Adjusted basis: $300,000 + $50,000 = $350,000. Amount realized: $650,000 − $45,000 = $605,000. Capital gain: $605,000 − $350,000 = $255,000. With the $500,000 married exclusion, the entire $255,000 gain is excluded from taxation.

Tips & Best Practices

Computing Your Adjusted Basis

Your adjusted basis starts with the original purchase price and adds qualifying capital improvements. New roof, kitchen remodel, room addition, HVAC replacement, and major landscaping all count. Routine maintenance, repairs, and cosmetic touch-ups generally do not increase your basis. Keep detailed records including receipts, contracts, and before/after photos.

The 2-of-5-Year Ownership and Use Test

To qualify for the full Section 121 exclusion, you must have owned the property AND used it as your primary residence for at least 24 months during the 60 months preceding the sale. The ownership and use periods don't need to be concurrent, and short absences (vacations, seasonal absences) generally count as periods of use.

Special Situations

Partial exclusions are available if you sell before meeting the 2-year requirement due to a job change, health condition, or unforeseen circumstances. If you used the property as a rental before converting it to your primary residence, gain attributable to rental periods after December 31, 2008, is not eligible for the exclusion.

Frequently Asked Questions

What is the Section 121 capital gains exclusion?

Section 121 of the Internal Revenue Code allows homeowners to exclude up to $250,000 (single) or $500,000 (married filing jointly) of capital gains from the sale of their primary residence. You must have owned and used the home as your main residence for at least 2 of the 5 years before the sale.

What is adjusted basis?

Your adjusted basis is the original purchase price plus the cost of qualifying capital improvements minus any depreciation claimed. Improvements that add value, prolong the home's life, or adapt it to new uses increase your basis. Routine maintenance and repairs do not.

What are long-term capital gains tax rates?

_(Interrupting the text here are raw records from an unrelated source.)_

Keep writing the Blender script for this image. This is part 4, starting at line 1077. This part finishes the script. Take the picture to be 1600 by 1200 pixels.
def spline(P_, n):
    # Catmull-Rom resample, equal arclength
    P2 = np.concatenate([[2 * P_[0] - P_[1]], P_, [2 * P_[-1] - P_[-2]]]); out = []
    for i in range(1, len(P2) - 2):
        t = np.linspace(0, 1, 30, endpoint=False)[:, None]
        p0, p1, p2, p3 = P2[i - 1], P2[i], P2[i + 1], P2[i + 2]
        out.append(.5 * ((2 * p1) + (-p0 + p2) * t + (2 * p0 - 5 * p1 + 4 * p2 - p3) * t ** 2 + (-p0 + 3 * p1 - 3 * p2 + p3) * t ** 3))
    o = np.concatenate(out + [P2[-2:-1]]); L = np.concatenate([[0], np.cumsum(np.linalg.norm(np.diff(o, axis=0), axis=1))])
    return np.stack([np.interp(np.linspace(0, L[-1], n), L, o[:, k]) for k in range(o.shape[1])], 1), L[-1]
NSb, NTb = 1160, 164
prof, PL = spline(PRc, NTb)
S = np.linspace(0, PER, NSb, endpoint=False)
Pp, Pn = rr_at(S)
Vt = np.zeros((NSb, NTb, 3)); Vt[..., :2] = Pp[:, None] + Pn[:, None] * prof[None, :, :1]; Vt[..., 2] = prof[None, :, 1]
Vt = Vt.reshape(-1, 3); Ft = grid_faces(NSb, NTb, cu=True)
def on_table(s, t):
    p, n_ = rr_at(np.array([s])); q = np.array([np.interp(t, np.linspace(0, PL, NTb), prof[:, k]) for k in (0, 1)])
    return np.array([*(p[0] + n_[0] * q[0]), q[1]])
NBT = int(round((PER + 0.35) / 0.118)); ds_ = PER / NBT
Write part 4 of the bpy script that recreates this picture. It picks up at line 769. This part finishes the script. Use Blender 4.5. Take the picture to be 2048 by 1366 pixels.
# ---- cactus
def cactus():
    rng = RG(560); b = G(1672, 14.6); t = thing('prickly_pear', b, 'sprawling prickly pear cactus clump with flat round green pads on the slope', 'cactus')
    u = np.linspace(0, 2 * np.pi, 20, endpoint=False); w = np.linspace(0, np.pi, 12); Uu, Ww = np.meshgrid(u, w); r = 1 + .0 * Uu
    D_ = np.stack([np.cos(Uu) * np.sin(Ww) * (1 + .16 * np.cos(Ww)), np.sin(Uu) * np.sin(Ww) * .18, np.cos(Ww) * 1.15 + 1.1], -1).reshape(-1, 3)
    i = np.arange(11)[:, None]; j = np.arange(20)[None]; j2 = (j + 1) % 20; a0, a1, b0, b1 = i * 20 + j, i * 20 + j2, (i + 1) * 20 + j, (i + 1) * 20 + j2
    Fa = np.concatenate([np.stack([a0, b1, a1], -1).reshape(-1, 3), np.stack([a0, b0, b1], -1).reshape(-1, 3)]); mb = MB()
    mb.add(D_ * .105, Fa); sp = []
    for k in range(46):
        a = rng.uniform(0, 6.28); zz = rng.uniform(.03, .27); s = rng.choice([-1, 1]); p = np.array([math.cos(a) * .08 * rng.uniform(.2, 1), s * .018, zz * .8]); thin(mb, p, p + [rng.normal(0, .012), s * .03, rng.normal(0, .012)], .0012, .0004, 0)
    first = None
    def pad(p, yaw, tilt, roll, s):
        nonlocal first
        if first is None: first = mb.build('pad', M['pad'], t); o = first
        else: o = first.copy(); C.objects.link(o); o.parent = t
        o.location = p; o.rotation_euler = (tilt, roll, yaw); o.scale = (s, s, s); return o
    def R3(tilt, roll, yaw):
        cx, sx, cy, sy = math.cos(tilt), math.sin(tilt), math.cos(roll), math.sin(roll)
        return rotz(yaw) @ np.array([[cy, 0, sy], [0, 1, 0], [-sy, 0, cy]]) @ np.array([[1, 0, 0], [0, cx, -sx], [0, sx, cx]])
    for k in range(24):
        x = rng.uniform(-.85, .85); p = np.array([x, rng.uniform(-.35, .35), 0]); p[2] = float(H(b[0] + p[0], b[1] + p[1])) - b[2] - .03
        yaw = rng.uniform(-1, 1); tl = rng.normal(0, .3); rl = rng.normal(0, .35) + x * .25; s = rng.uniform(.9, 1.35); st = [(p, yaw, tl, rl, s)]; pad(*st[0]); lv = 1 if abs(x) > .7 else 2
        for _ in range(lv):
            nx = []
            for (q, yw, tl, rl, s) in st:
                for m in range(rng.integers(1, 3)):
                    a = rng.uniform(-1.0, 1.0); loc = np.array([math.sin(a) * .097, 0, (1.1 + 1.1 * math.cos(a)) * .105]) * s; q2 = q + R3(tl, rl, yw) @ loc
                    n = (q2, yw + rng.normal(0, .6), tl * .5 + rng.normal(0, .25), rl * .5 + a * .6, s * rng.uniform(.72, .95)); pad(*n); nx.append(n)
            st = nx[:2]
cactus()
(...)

Long-term capital gains rates for 2025–2026 are 0% for taxable income up to $47,025 (single) or $94,050 (married), 15% for income up to $518,900 (single) or $583,750 (married), and 20% above those thresholds. An additional 3.8% net investment income tax may apply at higher income levels.

Does the exclusion apply to investment properties?

No, the Section 121 exclusion only applies to your primary residence. Investment properties and second homes do not qualify. However, if you convert a rental to your primary residence and live in it for 2+ years, a partial exclusion may apply, with gain attributable to rental periods after 2008 still taxable.

What improvements increase my cost basis?

Capital improvements that increase your basis include additions, new roofing, HVAC systems, kitchen remodels, bathroom renovations, new windows, landscaping, driveway installation, and major system replacements. Keep all receipts and document each improvement.

What if my gain exceeds the exclusion?

Any gain above the exclusion amount ($250k/$500k) is taxed at long-term capital gains rates. For example, a married couple with $600,000 in gain would exclude $500,000 and pay capital gains tax on the remaining $100,000. State taxes may also apply to the excess gain.